An offshore launch and recovery vessel can be a newbuild, retrofit or a conversion from a traditional asset.
ABS is supporting the next generation of offshore vessels, adopting clean technology and smart technologies to meet the latest regulations and decarbonisation goals.
It has developed guidelines, safety standards and advisories on adopting alternative energies and sources, hybrid power, decarbonisation strategies and solution-driven services.
Dr Wei Huang highlighted the class society’s work in support of Saildrone unmanned surface vessels (USVs). The company’s 10-m Saildrone Voyager achieved ABS Class in 2023 and is designed for persistent surveillance in coastal and near-shore environments. Saildrone USVs are capable of fully autonomous operations with no human onboard and are remotely monitored 24 hours a day, seven days a week by the company’s global Mission Management team.
In 2025, ABS awarded classification to the Saildrone Surveyor, a 20-m fully autonomous deepwater USV capable of unmanned operations across all the world’s oceans.
One of the vessel’s most ambitious assignments is mapping the Mariana Trench, which reaches a depth of 10,935 m below sea level.
“Technology is developing faster than regulations,” she said.
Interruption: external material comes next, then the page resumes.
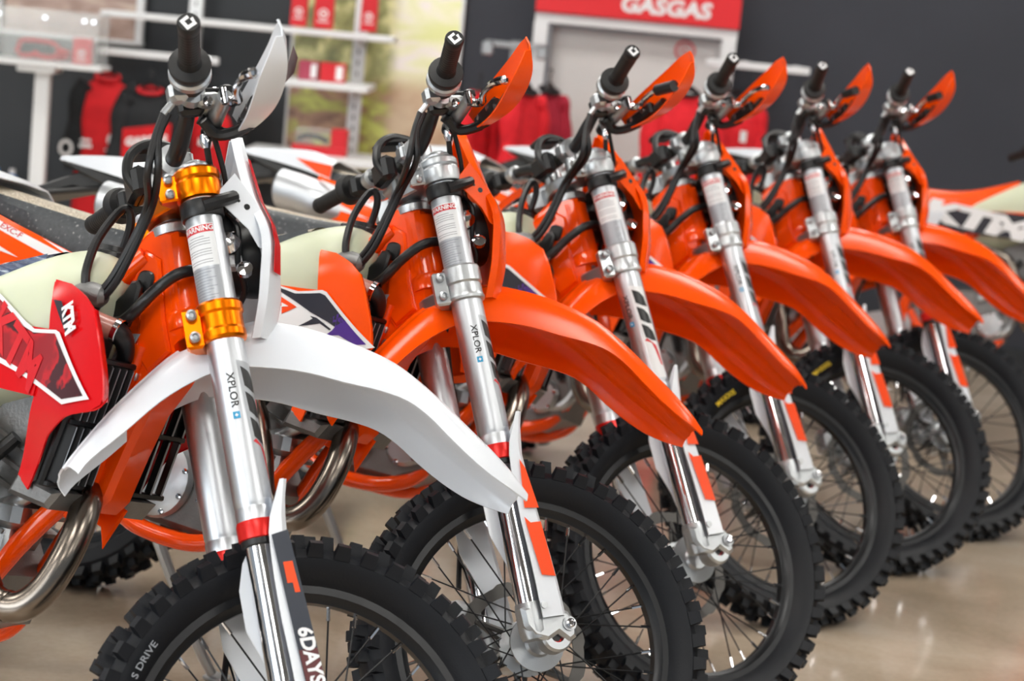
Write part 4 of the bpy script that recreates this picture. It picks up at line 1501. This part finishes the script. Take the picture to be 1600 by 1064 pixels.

Autonomous vessel technologies are outpacing regulatory frameworks at IMO. She said the non-mandatory version of the IMO Maritime Autonomous Surface Ship (MASS) Code is expected to be finalised and adopted in May 2026. “And the mandatory code won’t come into effect for another six years - until 2032.”
Dr Wei Huang asked: “Has this stopped the development? No. We use a goal-based approach and risk assessment. We work closely with industry to develop guides and notations, and flag state administrations to fill the gap between current safety standards and their equivalencies.”
She advised offshore support vessel owners that are considering using novel technologies to “bring class early in the process to identify risks so that ABS can then help them to identify and mitigate the risks together.”